Minimalist, high impact plates in Alicante

Valencian food gets the techno-emotional treatment at Quique Dacosta’s eponymous restaurant on the Costa Blanca. While Alicante might be more usually associated with package holidays than cutting-edge gastronomy, the tiny city of Dénia is far removed from the all-day breakfasts and mainstream lager of the area’s numerous tourist resorts. Formerly El Poblet, the super-sleek restaurant makes a fine and suitable backdrop for the team’s striking plates and also houses some first-rate contemporary art.

Part-chef, part-botanist, Dacosta occupies the same culinary perch as Ferran Adrià and the Roca brothers and is a big name in Spain. His plates are minimalist and always memorable, featuring two or three ingredients, making for great clarity of flavour. A meal here may begin with a single rose supplied with a pair of Quique Dacosta-branded tweezers. On closer inspection, the middle of the flower has been painstakingly constructed from pickled apple. Another dish shows the chef’s willingness to reference other cuisines – his black truffle mochi is an extraordinary little cake stuffed with a creamy cheese filling and dusted with black truffles.

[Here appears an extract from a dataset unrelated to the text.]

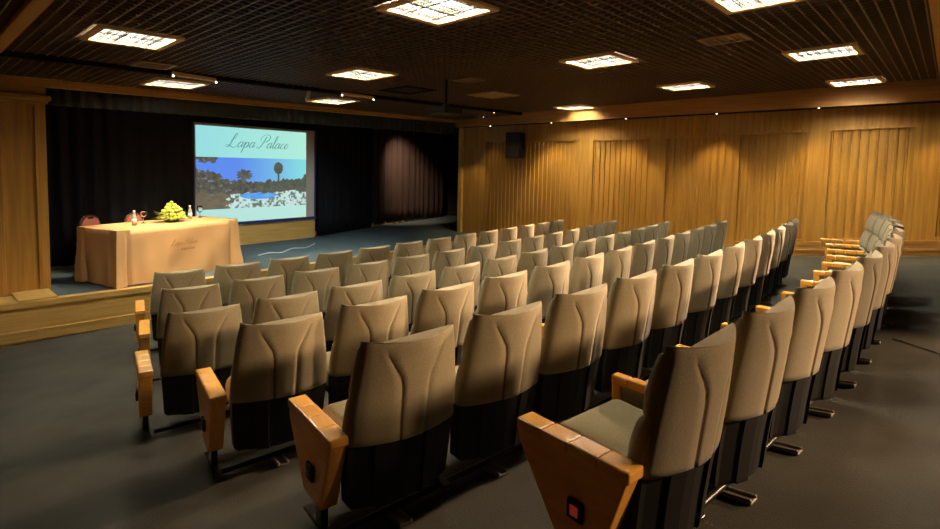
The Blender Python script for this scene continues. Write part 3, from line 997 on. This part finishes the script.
def flat_fit(name, label, cat, x, y, sx, sy, m, m2, slots, dz=0.0):
    t = thing(name, label, cat, (x, y, ceil_z(x, y) + dz - 0.008)); t.rotation_euler = (-0.022, -0.022, 0)
    bm = bmesh.new(); b = 0.05
    for cx, cy, ax, ay in ((0, sy / 2 - b / 2, sx, b), (0, -sy / 2 + b / 2, sx, b), (sx / 2 - b / 2, 0, b, sy - 2 * b), (-sx / 2 + b / 2, 0, b, sy - 2 * b)):
        box(bm, (cx, cy, 0), (ax, ay, 0.02), 0.003, 1)
    build('frame', bm, m, t)
    bm = bmesh.new(); box(bm, (0, 0, 0.012), (sx - 2 * b, sy - 2 * b, 0.008)); build('plate', bm, m2, t)
    if slots:
        bm = bmesh.new()
        for k in range(slots):
            box(bm, (0, -sy / 2 + b + (sy - 2 * b) * (k + 0.5) / slots, 0.002), (sx - 2 * b, 0.02, 0.012), rot=None)
        build('blade', bm, m, t)
    return t


flat_fit('ceiling_vent', 'brown slotted ceiling vent between two lit panels at upper right', 'vent', 5.59, 1.73, 0.38, 0.42, M['vent'], M['vent'], 5)
flat_fit('unlit_ceiling_light', 'unlit tan square ceiling panel near the projector', 'light', 7.2, 6.0, 0.72, 0.60, M['panel_tan'], M['panel_tan'], 0)
flat_fit('ceiling_plate', 'small brown ceiling plate above the projector pole', 'plate', 5.68, 5.2, 0.38, 0.36, M['vent'], M['vent'], 0)
flat_fit('ceiling_vent', 'brown ceiling vent just above the light over the draped table', 'vent', 2.2, 7.07, 0.40, 0.42, M['vent'], M['vent'], 4)
flat_fit('ceiling_hatch', 'dark open square in the ceiling above the stage rail', 'hatch', 5.75, 6.6, 0.66, 0.66, M['void'], M['void'], 0)

# projector hanging from a pole
t = thing('ceiling_projector', 'dark projector hanging from the ceiling on a pole', 'projector', (5.48, 5.45, 3.02))
bm = bmesh.new(); box(bm, (0, 0, 0.06), (0.36, 0.34, 0.11), 0.02, 3, Matrix.Rotation(0.0, 3, 'Z')); build('projector_body', bm, M['black'], t)
bm = bmesh.new(); tube(bm, [(0, 0.16, 0.06), (0, 0.20, 0.06)], 0.035, 14); build('lens', bm, M['black_metal'], t, True)
bm = bmesh.new(); tube(bm, [(0, 0, 0.11), (0, 0, 0.50)], 0.022, 10); build('pole', bm, M['black'], t, True)
bm = bmesh.new(); tube(bm, [(-0.12, -0.02, 0.10), (0, 0, 0.16), (0.12, 0.02, 0.10)], 0.012, 6); build('bracket', bm, M['plate_metal'], t, True)


def track(xa, ya, xb, yb, z, label):
    d = Vector((xb - xa, yb - ya, 0)); L = d.length
    t = thing('track_light', label, 'light', (xa, ya, z), math.atan2(d.y, d.x), 'track lights before the stage')
    bm = bmesh.new(); box(bm, (L / 2, 0, 0), (L, 0.05, 0.05), 0.008); build('track', bm, M['frame_wood'], t)
    for a in (0.0, L):
        bm = bmesh.new(); bmesh.ops.create_uvsphere(bm, u_segments=10, v_segments=8, radius=0.013)
        for v in bm.verts:
            v.co += Vector((a, -0.02, -0.032))
        build('bulb', bm, M['bulb'], t, True)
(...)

Although there are other references, his tasting menu is billed as an edible landscape of the Costa Blanca, seeking to evoke the aroma and texture of the environment as well as the taste. As such, his restaurant is a hub for food research as well as unashamedly top-end dining. Dacosta is an expert on the local vegetation in addition to the cuisine, and is an authority on the use of rice in Spanish cooking as well as being an expert on aloe vera, micro-greens and sprouts.